Data:
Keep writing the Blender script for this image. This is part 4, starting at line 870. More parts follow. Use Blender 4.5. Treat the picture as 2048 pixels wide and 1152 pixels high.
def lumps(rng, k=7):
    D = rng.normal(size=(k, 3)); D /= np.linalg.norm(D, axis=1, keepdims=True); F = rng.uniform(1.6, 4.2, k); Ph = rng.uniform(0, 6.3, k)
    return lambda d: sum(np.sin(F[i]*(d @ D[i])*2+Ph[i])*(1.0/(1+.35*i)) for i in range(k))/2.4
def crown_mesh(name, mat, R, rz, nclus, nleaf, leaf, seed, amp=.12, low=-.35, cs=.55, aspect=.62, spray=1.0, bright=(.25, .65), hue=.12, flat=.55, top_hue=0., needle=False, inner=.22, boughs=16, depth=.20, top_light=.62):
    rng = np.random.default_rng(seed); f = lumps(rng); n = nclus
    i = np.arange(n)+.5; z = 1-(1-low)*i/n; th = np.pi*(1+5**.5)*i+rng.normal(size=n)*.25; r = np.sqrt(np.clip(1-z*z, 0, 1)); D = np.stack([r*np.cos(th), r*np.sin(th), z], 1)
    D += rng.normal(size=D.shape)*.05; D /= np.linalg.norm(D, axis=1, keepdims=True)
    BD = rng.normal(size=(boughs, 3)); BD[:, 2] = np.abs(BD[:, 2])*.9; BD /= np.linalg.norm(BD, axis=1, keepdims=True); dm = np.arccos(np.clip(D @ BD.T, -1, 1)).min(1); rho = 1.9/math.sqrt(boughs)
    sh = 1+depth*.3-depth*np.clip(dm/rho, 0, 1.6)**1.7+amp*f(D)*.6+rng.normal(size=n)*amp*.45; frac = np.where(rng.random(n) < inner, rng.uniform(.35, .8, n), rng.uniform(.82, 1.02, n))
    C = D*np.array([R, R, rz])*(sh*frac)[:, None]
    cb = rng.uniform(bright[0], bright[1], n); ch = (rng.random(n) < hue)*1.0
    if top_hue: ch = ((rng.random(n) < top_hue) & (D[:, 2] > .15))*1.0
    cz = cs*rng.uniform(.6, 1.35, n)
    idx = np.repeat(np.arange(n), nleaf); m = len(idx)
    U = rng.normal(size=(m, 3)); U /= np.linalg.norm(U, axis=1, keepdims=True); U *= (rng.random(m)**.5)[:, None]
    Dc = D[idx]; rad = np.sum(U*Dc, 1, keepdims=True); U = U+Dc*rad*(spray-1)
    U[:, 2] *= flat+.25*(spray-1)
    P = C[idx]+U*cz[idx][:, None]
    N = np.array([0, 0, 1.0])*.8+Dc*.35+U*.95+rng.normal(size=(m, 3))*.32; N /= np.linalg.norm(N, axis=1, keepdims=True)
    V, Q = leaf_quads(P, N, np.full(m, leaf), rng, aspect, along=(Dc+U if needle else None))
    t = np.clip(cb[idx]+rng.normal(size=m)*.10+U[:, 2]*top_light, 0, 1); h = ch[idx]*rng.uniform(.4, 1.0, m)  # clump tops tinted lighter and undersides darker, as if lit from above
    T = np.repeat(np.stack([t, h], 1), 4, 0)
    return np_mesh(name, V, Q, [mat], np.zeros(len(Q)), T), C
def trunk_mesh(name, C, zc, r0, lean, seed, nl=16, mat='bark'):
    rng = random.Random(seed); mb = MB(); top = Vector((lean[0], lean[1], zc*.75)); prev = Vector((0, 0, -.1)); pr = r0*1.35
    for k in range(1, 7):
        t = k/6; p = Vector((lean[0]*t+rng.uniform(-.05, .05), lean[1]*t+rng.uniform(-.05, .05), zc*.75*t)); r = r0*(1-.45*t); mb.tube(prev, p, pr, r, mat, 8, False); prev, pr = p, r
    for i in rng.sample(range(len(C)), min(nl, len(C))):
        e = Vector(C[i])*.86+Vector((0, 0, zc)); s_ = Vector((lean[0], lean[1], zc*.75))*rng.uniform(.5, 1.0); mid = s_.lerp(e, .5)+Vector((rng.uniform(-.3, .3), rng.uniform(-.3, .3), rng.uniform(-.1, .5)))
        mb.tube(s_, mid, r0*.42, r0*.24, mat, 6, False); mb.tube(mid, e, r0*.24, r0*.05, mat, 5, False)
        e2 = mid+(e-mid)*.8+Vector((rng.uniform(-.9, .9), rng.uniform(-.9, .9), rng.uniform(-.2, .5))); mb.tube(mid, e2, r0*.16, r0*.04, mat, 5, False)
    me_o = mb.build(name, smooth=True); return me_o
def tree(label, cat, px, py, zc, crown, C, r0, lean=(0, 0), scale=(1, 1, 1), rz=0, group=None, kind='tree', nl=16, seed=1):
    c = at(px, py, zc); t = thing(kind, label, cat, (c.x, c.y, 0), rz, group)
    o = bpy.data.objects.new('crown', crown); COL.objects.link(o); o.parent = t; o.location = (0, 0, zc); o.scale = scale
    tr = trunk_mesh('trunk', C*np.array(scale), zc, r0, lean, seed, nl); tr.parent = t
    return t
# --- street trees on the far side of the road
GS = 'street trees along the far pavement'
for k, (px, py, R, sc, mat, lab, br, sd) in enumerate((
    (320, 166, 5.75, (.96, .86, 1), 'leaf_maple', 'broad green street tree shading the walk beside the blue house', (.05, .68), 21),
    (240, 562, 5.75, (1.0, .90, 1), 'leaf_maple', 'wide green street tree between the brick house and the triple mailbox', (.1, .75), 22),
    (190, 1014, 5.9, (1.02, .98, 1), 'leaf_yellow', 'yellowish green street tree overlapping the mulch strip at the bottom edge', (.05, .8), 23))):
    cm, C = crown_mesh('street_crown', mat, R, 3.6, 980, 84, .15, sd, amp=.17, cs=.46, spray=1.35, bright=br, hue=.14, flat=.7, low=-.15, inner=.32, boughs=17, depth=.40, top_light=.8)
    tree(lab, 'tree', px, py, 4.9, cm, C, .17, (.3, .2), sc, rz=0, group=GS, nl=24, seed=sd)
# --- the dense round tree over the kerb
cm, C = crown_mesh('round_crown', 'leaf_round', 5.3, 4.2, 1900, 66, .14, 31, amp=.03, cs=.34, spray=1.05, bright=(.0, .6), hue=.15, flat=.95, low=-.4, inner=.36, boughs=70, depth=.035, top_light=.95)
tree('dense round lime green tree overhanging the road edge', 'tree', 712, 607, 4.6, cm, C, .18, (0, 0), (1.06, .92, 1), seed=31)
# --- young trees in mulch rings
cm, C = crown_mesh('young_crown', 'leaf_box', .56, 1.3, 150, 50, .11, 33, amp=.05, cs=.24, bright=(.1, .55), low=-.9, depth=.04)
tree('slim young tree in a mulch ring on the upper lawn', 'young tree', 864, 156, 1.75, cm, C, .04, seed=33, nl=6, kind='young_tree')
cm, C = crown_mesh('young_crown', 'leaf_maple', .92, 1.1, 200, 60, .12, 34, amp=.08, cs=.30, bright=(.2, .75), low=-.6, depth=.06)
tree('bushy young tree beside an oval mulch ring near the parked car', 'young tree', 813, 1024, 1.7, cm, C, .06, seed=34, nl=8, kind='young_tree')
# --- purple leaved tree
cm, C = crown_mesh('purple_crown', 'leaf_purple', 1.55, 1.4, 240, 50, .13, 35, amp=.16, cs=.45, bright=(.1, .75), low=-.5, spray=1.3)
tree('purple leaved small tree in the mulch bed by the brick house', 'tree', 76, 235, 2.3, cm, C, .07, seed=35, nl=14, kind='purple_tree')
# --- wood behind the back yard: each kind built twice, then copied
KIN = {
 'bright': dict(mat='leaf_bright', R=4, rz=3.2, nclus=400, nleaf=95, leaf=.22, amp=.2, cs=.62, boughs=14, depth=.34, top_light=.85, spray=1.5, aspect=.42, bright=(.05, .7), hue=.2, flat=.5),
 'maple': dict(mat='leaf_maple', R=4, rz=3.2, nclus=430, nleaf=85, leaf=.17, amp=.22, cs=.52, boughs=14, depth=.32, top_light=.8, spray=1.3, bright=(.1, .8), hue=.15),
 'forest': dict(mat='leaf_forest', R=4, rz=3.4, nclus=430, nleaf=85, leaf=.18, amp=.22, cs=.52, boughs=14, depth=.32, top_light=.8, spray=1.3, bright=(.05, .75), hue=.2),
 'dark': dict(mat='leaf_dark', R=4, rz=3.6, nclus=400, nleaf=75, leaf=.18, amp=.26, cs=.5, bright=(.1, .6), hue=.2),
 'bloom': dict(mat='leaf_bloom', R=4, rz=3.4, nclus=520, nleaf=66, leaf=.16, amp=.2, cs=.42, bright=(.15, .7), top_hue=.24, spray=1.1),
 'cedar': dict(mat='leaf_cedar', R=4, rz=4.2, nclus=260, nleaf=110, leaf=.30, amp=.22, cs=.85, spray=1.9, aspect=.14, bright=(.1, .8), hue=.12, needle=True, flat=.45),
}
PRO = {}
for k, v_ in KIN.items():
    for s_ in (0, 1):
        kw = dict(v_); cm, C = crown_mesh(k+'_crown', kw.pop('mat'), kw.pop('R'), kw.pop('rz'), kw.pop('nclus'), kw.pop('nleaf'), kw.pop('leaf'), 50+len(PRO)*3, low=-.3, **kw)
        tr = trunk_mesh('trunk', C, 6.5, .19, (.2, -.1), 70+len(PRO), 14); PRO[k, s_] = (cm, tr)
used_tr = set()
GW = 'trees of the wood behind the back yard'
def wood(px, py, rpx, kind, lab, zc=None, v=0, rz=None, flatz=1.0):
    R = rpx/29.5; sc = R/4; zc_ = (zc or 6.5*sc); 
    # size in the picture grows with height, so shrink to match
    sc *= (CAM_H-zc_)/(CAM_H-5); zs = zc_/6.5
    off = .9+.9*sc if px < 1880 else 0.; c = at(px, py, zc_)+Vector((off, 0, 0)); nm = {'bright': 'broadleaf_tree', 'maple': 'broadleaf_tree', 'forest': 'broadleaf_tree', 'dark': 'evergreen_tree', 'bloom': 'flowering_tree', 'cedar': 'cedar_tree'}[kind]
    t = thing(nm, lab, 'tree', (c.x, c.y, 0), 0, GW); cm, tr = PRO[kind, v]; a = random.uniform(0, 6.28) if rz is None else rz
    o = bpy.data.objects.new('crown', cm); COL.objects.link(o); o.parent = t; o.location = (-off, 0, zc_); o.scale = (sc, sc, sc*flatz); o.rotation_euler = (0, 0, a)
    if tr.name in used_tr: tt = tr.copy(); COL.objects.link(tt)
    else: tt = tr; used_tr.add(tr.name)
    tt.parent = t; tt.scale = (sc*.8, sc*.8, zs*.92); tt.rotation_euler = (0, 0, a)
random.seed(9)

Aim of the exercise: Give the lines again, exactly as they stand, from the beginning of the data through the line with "needle else None))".

The solution:
Keep writing the Blender script for this image. This is part 4, starting at line 870. More parts follow. Use Blender 4.5. Treat the picture as 2048 pixels wide and 1152 pixels high.
def lumps(rng, k=7):
    D = rng.normal(size=(k, 3)); D /= np.linalg.norm(D, axis=1, keepdims=True); F = rng.uniform(1.6, 4.2, k); Ph = rng.uniform(0, 6.3, k)
    return lambda d: sum(np.sin(F[i]*(d @ D[i])*2+Ph[i])*(1.0/(1+.35*i)) for i in range(k))/2.4
def crown_mesh(name, mat, R, rz, nclus, nleaf, leaf, seed, amp=.12, low=-.35, cs=.55, aspect=.62, spray=1.0, bright=(.25, .65), hue=.12, flat=.55, top_hue=0., needle=False, inner=.22, boughs=16, depth=.20, top_light=.62):
    rng = np.random.default_rng(seed); f = lumps(rng); n = nclus
    i = np.arange(n)+.5; z = 1-(1-low)*i/n; th = np.pi*(1+5**.5)*i+rng.normal(size=n)*.25; r = np.sqrt(np.clip(1-z*z, 0, 1)); D = np.stack([r*np.cos(th), r*np.sin(th), z], 1)
    D += rng.normal(size=D.shape)*.05; D /= np.linalg.norm(D, axis=1, keepdims=True)
    BD = rng.normal(size=(boughs, 3)); BD[:, 2] = np.abs(BD[:, 2])*.9; BD /= np.linalg.norm(BD, axis=1, keepdims=True); dm = np.arccos(np.clip(D @ BD.T, -1, 1)).min(1); rho = 1.9/math.sqrt(boughs)
    sh = 1+depth*.3-depth*np.clip(dm/rho, 0, 1.6)**1.7+amp*f(D)*.6+rng.normal(size=n)*amp*.45; frac = np.where(rng.random(n) < inner, rng.uniform(.35, .8, n), rng.uniform(.82, 1.02, n))
    C = D*np.array([R, R, rz])*(sh*frac)[:, None]
    cb = rng.uniform(bright[0], bright[1], n); ch = (rng.random(n) < hue)*1.0
    if top_hue: ch = ((rng.random(n) < top_hue) & (D[:, 2] > .15))*1.0
    cz = cs*rng.uniform(.6, 1.35, n)
    idx = np.repeat(np.arange(n), nleaf); m = len(idx)
    U = rng.normal(size=(m, 3)); U /= np.linalg.norm(U, axis=1, keepdims=True); U *= (rng.random(m)**.5)[:, None]
    Dc = D[idx]; rad = np.sum(U*Dc, 1, keepdims=True); U = U+Dc*rad*(spray-1)
    U[:, 2] *= flat+.25*(spray-1)
    P = C[idx]+U*cz[idx][:, None]
    N = np.array([0, 0, 1.0])*.8+Dc*.35+U*.95+rng.normal(size=(m, 3))*.32; N /= np.linalg.norm(N, axis=1, keepdims=True)
    V, Q = leaf_quads(P, N, np.full(m, leaf), rng, aspect, along=(Dc+U if needle else None))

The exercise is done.